Sunday, 18 May 2008

The Book Of Kells, 'Chi-Rho'

The Book of Kells is an illuminated manuscript, sometimes known as the Book of Columba, held in the Trinity College Library, Dublin. Made in 800AD by the monks belonging to the Columban movement, it is probably Ireland's greatest national treasure. The illumination above shows the symbol for the word Christ: Chi and Rho are two letters from the Greek alphabet, Chi gives the Ch sound and is written as an X. Rho is R and is written in a P shape. The letter Iota which is I also appears. (ref: Tom Lubbock, The Independent 16/5/08).
However, the Chi-Rho monogram originated in pre-Christian Pagan papyri where scholars used it as a sign to mark prophetic passages with Chi-Rho, standing for the Greek chreston, meaning 'auspicious'. With the spread of Christianity it became an abbreviation for the word Christ (ref: The Jesus Mysteries by Timothy Freke and Peter Gandy)

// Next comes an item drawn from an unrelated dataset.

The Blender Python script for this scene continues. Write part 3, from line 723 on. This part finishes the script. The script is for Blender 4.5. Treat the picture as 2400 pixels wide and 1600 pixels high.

It has been described by some as the most beautiful book in the world. For many years it was believed to have been written by angels. This belief was asserted by Welsh historian Giraldus Cambrensis in the late twelfth century. This assertion was due to the extraordinary detail that the book entails. For example, one, quarter-inch illustration was examined under extreme magnification and found to contain 158 interlacements, ten rare and expensive colors (current printing schemes only use four) and no errors. Modern draughtsmen have attempted to replicate the artwork in the Book of Kells and have abandoned the task as hopeless. (ref: Ian Hackman)

The origin of the Book of Kells is debated, but there is strong evidence that the original work began in the Iona Monastery in Scotland by the Irish under the commission of St. Columba and it is estimated that it took no less that thirty years to complete.

I have only visited Dublin once and on that occasion I wasn't able to get to Trinity College, in fact at that time I didn't know about the Book of Kells. Since then I have been to Iona and learnt about the Culdees and their links to the Druids. The Book of Kells is on my 'visit in the near future list' along with Lindisfarne and ..... probably another visit to Iona, a difficult place to get to as an island off an island (Mull) but well worth the effort.